L’auteur nous prévient d’entrée : voilà donc un roman-miroir de l’époque, un roman où l’histoire de notre temps se mêle avec celle de son héros, Benjamin C. (belle référence à Benjamin Constant et à son Adolphe), né en 1942 et mort en 1982. Un enfant de la guerre, dont le père, industriel et collabo, sera condamné et exécuté à la Libération tandis que la mère, belle et un brin inconsciente, s’est consolée dans les bras de l’ami de la famille, résistant reconnu. Dès son enfance (car il apprendra très vite la vérité sur son père), Benjamin est ainsi piégé par le destin, par le malheur et il va être habité, tout au long de son existence, par le goût de la destruction, par le mal. Certes, il est beau, riche, intelligent mais il se lance tête baissée dans toutes les folles aventures de ses jeunes années et surtout dans tous les coups tordus de notre siècle. Il sera ainsi au fil de son histoire et de l’Histoire, tricheur, blouson doré, fan du Golf Drouot, Don Juan cynique et aussi porteur de valises pour le FLN, étudiant contestataire, soixante-huitard, maoïste en usine, gauchiste de choc, terroriste international à Beyrouth avec les Palestiniens et à Rome avec les Brigades Rouges. Bien des vertiges, bien des mirages et une descente aux enfers avec l’infamie paternelle ancrée dans la mémoire, avec les excès, les intolérances, gravés dans la peau. Au bout de cette vie, trahie par la si profonde fêlure initiale puis encore et toujours saccagée par d’autres déchirures venues s’ajouter, seule la mort pouvait être une rédemption…

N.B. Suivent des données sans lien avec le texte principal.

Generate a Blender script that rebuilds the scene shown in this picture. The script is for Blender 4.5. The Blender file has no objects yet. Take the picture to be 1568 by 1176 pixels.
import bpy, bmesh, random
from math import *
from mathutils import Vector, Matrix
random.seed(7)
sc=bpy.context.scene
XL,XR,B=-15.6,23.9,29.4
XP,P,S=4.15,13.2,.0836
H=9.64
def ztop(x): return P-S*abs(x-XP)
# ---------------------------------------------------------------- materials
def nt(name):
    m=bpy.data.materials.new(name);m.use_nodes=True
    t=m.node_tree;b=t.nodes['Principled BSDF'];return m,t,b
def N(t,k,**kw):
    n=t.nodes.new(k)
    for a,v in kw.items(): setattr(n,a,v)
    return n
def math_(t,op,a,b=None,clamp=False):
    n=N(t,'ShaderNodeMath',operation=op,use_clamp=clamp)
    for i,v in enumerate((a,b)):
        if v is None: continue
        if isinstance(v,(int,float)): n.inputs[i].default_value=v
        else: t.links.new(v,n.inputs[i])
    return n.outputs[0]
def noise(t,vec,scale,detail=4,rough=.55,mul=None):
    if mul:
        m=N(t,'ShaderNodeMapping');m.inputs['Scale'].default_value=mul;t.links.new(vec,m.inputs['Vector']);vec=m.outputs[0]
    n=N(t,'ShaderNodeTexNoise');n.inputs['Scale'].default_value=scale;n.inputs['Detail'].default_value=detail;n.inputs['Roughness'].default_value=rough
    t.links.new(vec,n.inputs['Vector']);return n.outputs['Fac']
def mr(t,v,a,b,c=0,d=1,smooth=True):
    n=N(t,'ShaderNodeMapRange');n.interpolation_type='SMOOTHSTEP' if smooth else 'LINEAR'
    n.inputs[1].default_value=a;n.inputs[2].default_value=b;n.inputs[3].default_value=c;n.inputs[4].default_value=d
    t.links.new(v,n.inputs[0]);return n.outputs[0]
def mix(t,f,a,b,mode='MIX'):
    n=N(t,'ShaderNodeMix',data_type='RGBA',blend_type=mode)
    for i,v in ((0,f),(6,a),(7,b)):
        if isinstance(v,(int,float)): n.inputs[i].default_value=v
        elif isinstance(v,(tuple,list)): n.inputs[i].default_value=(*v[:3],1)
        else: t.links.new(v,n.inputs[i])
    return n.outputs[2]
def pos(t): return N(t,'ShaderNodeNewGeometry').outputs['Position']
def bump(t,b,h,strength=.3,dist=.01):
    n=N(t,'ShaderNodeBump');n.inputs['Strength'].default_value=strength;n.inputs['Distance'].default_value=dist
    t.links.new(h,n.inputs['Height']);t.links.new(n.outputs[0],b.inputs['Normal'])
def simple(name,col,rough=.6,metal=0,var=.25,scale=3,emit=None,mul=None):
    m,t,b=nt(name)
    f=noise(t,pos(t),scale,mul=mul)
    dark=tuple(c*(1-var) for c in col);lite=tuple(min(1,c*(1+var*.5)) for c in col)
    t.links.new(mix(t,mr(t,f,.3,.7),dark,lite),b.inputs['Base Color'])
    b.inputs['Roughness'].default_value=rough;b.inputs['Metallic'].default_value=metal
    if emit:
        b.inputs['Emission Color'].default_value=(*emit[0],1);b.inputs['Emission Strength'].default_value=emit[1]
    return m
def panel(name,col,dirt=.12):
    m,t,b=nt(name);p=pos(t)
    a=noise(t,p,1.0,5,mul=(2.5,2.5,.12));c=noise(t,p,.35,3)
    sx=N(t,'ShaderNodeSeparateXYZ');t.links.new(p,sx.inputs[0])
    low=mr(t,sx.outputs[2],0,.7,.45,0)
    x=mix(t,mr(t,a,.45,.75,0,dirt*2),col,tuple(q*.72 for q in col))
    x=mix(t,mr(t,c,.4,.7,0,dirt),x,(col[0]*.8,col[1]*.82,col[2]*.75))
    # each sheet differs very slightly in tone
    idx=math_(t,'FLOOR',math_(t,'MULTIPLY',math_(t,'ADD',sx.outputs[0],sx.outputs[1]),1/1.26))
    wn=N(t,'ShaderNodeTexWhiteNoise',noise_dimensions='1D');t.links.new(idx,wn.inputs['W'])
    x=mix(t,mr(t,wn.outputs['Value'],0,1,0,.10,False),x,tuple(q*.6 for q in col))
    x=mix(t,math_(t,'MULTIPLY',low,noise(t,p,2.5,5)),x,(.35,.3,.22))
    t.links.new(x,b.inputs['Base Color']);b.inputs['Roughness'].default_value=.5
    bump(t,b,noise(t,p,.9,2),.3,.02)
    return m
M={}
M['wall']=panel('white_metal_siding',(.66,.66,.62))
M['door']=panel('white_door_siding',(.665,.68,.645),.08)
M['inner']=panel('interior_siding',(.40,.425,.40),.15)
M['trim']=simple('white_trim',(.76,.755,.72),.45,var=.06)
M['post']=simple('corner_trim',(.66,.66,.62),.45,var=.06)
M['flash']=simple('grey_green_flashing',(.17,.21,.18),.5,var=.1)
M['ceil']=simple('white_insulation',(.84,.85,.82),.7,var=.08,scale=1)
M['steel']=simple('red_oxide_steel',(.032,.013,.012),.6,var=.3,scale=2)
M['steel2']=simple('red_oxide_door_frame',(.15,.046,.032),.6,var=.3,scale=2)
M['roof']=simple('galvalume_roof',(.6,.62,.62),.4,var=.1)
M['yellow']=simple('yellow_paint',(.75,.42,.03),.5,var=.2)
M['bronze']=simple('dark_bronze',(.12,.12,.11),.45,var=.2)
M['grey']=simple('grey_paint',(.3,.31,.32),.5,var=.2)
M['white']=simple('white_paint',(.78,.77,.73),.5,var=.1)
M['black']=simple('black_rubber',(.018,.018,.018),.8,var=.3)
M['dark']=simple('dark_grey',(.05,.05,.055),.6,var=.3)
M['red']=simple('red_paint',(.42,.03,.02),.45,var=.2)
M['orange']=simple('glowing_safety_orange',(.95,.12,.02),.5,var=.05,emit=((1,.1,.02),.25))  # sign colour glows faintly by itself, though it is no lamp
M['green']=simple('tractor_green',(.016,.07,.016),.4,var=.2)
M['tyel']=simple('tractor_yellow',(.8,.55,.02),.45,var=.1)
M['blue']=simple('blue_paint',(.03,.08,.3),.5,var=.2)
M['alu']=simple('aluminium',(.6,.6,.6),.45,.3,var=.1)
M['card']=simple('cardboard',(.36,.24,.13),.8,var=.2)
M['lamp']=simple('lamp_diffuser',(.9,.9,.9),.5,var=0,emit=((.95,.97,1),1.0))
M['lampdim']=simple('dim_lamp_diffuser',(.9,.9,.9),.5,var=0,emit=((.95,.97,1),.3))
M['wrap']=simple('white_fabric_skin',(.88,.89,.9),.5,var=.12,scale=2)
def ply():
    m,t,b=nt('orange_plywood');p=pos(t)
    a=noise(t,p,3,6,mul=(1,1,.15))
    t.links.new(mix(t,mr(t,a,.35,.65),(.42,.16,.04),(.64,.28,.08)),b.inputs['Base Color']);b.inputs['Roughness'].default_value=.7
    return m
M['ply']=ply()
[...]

Pour nous conter cet itinéraire maudit, Bernard-Henri Lévy a usé d’un vieux stratagème déjà utilisé par Faulkner, Dos Passos et quelques autres : il a fait parler les autres, les proches du héros. Benjamin nous est donc montré à travers le journal intime de sa mère Mathilde, l’interview de son beau-père Jean, la correspondance de sa maîtresse Marie avec sa sœur jumelle, la déposition de son avocat – homme d’affaire, confident, ami – Alain Paradis… avant, enfin, la confession de Benjamin lui-même. Cinq modes de narration qui, pour certains, donnent au roman un aspect de collage artificiel ou encore une forme d’exercice inutile de virtuosité technique mais qui, à nos yeux, permettent à Bernard-Henri Lévy de réussir une double performance inattendue. D’abord celle d’un romancier habile feuilletoniste qui tient son lecteur en haleine grâce à tout un jeu de rebondissements et de coups de théâtre rendus possible par les divers et multiples propos, analyses et jugements des personnages qui s’entrecoupent, s’additionnent, s’annulent ou s’opposent. Ensuite, celle d’un romancier fin psychologue qui démontre que, sous les masques dont il s’affuble et face les regards différents fixés sur lui, l’être est multiple et la vérité quasiment impossible à cerner.

Alors même si, par endroits, le philosophe a pris un peu trop le dessus pour expliquer dans quelles impasses idéologiques nous pouvons nous fourvoyer ou pour régler ses comptes avec cette « France de Pétain » qui existe toujours et si cela tue pour quelques instants l’émotion, Le Diable en tête n’est pas un somptueux accident dans l’itinéraire et l’œuvre de Bernard-Henri Lévy. Au contraire, c’est une nécessité, un complément de La Barbarie à visage humain ou de L’Idéologie française ; L’homme a changé de voix et de plume pour nous livrer la créature qui habitait depuis longtemps son imagination. Cet archange du mal. Ce Benjamin qui est simplement celui qui succombe aux tentations de notre siècle.